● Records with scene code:

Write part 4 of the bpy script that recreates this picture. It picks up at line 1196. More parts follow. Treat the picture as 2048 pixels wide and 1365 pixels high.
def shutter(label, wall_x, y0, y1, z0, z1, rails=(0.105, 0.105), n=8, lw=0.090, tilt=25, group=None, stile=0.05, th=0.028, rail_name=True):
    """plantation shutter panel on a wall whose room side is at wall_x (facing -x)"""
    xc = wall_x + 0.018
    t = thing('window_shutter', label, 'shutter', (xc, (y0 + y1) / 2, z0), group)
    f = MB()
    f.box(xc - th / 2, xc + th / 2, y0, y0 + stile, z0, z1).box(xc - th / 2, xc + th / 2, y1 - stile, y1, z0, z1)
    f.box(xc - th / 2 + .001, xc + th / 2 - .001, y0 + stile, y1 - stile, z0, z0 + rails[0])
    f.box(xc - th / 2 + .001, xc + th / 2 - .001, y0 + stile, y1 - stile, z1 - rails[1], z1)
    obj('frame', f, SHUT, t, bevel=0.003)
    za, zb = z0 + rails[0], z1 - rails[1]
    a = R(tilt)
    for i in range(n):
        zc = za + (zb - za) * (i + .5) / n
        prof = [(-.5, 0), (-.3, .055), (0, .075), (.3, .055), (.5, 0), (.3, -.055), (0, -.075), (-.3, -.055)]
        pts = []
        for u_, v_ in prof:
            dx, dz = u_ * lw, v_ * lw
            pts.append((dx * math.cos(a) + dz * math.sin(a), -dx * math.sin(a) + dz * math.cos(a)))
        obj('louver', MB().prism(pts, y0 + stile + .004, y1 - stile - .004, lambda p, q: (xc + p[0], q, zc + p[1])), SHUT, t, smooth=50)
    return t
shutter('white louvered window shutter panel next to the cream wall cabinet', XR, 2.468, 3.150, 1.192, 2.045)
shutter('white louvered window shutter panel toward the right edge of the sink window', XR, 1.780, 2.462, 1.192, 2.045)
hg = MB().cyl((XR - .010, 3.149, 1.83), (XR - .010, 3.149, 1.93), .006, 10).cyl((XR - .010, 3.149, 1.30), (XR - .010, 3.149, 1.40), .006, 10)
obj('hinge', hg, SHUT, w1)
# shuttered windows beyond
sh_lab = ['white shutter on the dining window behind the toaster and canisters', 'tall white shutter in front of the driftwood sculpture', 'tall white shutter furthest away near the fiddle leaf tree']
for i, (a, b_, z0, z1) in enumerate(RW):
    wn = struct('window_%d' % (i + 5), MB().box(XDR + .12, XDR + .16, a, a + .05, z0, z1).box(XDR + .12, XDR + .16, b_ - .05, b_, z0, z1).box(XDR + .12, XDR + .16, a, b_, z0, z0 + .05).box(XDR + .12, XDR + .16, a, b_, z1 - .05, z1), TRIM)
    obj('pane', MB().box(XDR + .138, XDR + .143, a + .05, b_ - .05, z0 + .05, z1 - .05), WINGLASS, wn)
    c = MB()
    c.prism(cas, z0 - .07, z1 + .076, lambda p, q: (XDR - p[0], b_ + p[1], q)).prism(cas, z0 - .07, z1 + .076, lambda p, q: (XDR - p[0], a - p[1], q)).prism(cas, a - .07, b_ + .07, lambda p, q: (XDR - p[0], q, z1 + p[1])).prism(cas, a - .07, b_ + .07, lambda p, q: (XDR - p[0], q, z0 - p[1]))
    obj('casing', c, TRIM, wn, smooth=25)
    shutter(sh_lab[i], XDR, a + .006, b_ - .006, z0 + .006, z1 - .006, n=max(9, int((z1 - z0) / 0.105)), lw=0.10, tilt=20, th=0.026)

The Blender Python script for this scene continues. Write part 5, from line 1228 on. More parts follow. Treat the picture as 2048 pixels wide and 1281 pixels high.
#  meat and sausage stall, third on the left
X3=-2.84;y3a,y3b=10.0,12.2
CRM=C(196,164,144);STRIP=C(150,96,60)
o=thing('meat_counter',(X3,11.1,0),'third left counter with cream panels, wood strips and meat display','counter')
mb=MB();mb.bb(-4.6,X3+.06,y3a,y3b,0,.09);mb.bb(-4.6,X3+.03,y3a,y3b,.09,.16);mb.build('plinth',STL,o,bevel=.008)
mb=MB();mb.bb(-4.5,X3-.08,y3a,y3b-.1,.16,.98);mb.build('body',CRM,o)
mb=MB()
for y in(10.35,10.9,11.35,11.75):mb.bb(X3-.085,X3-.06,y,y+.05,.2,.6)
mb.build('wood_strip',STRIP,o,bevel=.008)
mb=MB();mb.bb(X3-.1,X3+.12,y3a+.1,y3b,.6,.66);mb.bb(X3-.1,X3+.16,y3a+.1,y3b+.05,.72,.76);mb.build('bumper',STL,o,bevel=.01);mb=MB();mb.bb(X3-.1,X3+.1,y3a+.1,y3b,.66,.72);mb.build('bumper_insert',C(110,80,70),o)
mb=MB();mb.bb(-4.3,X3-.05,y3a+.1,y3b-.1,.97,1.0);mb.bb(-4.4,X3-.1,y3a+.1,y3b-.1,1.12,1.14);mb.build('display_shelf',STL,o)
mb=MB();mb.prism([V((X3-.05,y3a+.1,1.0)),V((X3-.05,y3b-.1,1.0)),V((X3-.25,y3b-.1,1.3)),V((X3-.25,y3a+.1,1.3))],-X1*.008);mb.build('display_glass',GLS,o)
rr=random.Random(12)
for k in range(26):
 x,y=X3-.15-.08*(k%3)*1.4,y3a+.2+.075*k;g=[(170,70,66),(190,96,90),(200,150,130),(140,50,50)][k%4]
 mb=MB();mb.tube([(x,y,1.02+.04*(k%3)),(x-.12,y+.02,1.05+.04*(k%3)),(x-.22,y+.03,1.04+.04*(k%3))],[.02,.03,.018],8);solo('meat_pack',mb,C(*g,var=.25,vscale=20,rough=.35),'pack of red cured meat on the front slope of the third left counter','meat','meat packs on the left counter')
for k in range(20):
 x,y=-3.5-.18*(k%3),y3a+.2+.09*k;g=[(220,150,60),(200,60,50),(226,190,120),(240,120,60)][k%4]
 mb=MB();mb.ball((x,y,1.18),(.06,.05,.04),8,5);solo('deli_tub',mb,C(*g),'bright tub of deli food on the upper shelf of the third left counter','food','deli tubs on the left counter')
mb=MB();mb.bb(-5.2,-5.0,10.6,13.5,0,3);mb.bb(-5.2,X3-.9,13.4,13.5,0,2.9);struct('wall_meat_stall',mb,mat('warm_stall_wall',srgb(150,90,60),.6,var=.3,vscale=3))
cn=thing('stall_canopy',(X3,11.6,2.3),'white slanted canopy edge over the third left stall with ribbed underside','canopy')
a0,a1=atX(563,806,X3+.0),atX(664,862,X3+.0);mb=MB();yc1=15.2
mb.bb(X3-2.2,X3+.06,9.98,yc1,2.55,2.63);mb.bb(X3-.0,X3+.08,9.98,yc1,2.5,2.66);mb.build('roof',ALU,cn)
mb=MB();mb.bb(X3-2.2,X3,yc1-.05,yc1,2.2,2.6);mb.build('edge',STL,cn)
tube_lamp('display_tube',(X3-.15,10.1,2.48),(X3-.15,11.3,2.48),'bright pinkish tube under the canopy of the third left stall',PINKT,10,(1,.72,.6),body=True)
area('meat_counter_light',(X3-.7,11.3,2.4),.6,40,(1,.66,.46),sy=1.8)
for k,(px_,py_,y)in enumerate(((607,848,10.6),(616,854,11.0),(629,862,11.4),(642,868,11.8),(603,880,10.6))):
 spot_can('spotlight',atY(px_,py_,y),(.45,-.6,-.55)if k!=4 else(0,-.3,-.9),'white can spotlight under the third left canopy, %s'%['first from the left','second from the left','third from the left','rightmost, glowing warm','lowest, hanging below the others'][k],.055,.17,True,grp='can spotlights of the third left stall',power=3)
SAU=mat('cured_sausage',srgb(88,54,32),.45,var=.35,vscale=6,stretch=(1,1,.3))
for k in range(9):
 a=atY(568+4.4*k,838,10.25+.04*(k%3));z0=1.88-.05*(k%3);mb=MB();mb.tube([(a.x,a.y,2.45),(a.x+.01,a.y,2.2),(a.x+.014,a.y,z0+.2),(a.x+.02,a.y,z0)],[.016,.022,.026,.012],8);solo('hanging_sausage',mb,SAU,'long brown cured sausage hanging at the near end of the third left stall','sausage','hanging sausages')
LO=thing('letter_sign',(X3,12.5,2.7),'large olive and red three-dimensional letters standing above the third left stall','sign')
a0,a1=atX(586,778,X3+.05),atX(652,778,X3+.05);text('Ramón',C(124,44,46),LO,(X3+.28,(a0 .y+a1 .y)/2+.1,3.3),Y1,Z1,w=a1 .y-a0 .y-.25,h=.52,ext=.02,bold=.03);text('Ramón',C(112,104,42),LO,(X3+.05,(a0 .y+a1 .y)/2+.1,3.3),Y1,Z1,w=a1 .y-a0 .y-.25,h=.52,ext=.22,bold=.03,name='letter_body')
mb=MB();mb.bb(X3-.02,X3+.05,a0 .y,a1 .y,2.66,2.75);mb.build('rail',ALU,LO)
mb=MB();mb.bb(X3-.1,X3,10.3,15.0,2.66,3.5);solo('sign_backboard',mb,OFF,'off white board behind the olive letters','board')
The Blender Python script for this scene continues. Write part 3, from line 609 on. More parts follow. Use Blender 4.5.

● WHAT YOU HAVE TO DO: Within the entries above, work out how many lines contain the word "follow". The number alone is the answer.

● FINISHED TASK: 3